"Friend" as a word of Power: Why "Semantics" has gotten a bad rap

“Friend” as a word of Power: Why “Semantics” has gotten a bad rap

In my last post I finished by briefly talking about some of the past work I’ve done in the world of social work and mentioning how structures that are made to support struggling people can actually be places that further alienate them – often simply because of the language that is used.

Semantics is the study of meaning. It has gotten a bad rap as the skill of splitting hairs needlessly and I recognize that that’s how it generally is used in day to day conversation. Instead of being something negative I think Semantics is the idea that there can be consequences for the words we choose to use (and choose not to use), and most folks reading this I think would agree. Most of us agree that certain words that demean others are often better not used. But it’s not just derogatory terms that have power and I’d like us to rethink how we choose what words to use and why.

Since graduating from college I’ve spent a lot of time working in a variety of direct care social service positions and time and again I’ve been told about how important it is for me to remember that I’m “staff” or “provider” and they are the “client” or “customer” or…whatever. The language chosen is of a kind that always sets up a power dynamic and that relationship never shifts; I will always be the one giving the goods or services and you (by all means, please insert yourself in this situation, imagine how this feels for a moment) are always the one to receive them. There is, as we use this kind of language and set up these kinds of structures, no possibility for equity or reciprocation. Many of these terms even hammer home the economic relationship: someone is paying me to be there. Don’t get me wrong, I’m getting paid to work at HOMEpdx – there have been moments when this feels like the greatest con ever because I’m getting paid to do things I’ve done for free in the past – but the language we use should not further isolate our brothers and sisters who need help. In the past as a staff at these various jobs I have looked around and asked “If I am not allowed to be this person’s friend who will be? If I can’t and my coworkers can’t, if their family never visits and they don’t (or can’t) get out much…then who?”
Even the term “guest” – which in my mind soars well above any of the other words used – comes with the binary of “host”. Instead, at HOMEpdx we strive to make friends. Not “friends”, just another jargon term used at another job (though some days it can devolve into that if I’m not careful), but real friends. A friend will hug you after a bad break-up, is happy to give you a ride to a job interview if you need it and will take you to lunch just for the hell of it sometimes.

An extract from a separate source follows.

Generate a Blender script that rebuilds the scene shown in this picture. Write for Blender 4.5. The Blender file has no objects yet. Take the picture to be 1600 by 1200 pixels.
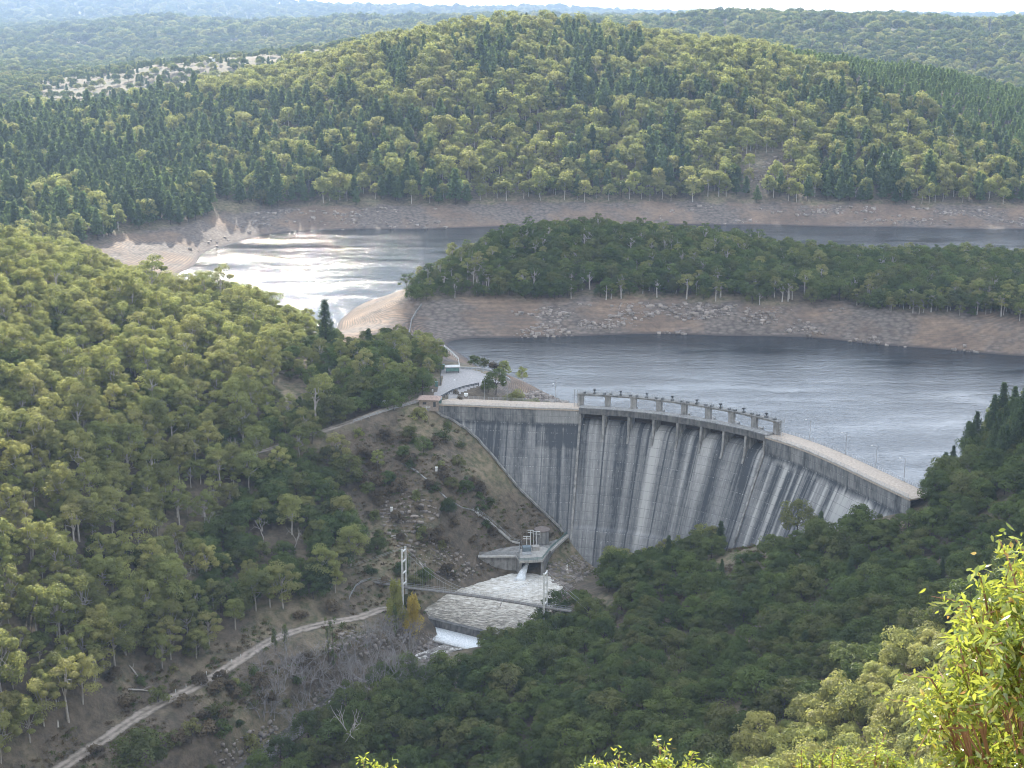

For those of us who come out of a tradition that’s centered around following Jesus we should pay special attention to the fact that he rejects this kind of linguistic division of people as well, and for very similar reasons:

This is my commandment, that you love one another as I have loved you. No one has greater love than this, to lay down one’s life for one’s friends. You are my friends if you do what I command you. I do not call you servants any longer, because the servant does not know what the master is doing; but I have called you friends, because I have made known to you everything that I have heard from my Father. You did not choose me but I chose you. And I appointed you to go and bear fruit, fruit that will last, so that the Father will give you whatever you ask him in my name. I am giving you these commands so that you may love one another. (John 15:12-15 emphasis mine).

Our friends often don’t have much, and the little we are able to give them doesn’t include their dignity or self-worth; those things they have to pick up or hold on to themselves. What we can do is make sure that in at least one interaction they have this week – the interaction they have with me, or with with you – that the language we use not only doesn’t strip them of their dignity but celebrates them as persons of value.